School Misery (7)

I’ve entitled this series “School Misery”, for when I was attending Fairfield Grammar School, it indeed was a miserable time. But my memories sometimes belie this.

Other Old Fairfieldians have told me something similar. They hated F.G.S. whilst they were there, but look back with fond memories.

I suppose that we chiefly remember the teachers, an odd, but mostly dedicated group.

I have previously mentioned “Gadger” Gay and Dot Worthington. F.G.S. pupils delighted in the nick-names we assigned to our teachers.

Senior Master, Mr. Jervis, was of course “Jerry”. I seem to remember that he walked with a slight limp, and that he swanned around the School wearing an Academic Robe. He was never one of my classroom teachers, and I haven’t the slightest idea of his teaching subject, but he seemed affable enough.

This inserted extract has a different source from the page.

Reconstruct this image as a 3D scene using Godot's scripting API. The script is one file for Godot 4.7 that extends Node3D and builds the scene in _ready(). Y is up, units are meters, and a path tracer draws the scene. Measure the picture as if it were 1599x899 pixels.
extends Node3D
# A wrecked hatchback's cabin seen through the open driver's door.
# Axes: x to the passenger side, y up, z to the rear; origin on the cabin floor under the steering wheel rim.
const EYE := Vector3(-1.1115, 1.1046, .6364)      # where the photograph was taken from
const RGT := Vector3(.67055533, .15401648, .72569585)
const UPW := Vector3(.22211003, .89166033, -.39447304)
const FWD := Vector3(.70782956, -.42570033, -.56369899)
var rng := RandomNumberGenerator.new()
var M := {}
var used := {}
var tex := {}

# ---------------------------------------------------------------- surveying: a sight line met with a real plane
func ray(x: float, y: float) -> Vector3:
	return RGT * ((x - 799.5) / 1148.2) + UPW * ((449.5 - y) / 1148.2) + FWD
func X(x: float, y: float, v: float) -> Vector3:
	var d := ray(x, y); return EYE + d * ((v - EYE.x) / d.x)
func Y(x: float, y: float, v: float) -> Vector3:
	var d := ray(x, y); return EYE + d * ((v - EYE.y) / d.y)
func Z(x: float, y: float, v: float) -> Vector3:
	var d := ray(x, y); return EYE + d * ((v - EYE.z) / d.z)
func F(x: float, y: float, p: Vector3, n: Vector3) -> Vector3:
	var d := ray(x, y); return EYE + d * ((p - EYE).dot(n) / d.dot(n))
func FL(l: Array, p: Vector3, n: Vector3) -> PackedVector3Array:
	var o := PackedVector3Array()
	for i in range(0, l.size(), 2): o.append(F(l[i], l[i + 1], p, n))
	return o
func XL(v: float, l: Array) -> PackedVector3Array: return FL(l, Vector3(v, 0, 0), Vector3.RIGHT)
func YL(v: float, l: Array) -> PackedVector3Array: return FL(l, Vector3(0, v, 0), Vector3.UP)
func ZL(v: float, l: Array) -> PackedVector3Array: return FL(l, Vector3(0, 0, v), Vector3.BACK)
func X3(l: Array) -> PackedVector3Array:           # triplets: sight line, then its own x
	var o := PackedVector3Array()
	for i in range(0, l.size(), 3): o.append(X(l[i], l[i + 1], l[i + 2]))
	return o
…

Mr. Parrott, who taught Geography, was one of my favourites, (don’t ask me why!). He, of course, was known to the students as “Polly”. I can even now see him teaching us about the regions of industrial Great Britain, with coal in Yorkshire, Nottinghamshire and Wales, cotton in Lancashire, wool in Yorkshire, and ship building on the Clyde and Tyne. It’s an industrial scenario long since gone.

Then there was Mr. Hayes. He taught Physics and Chemistry. Guess what we called him? “Gabby” of course.

I remember being seated on a high stool in the chemistry lab, with its test tubes and Bunsen burners. “Gabby” would walk around as he lectured, and whenever he passed behind me, he would poke his finger through an unravelled seam in my blazer, right by my arm pit.

One day I could take it no more, so I turned and shoved him.

He said not a word; I was not disciplined; and he never did it again.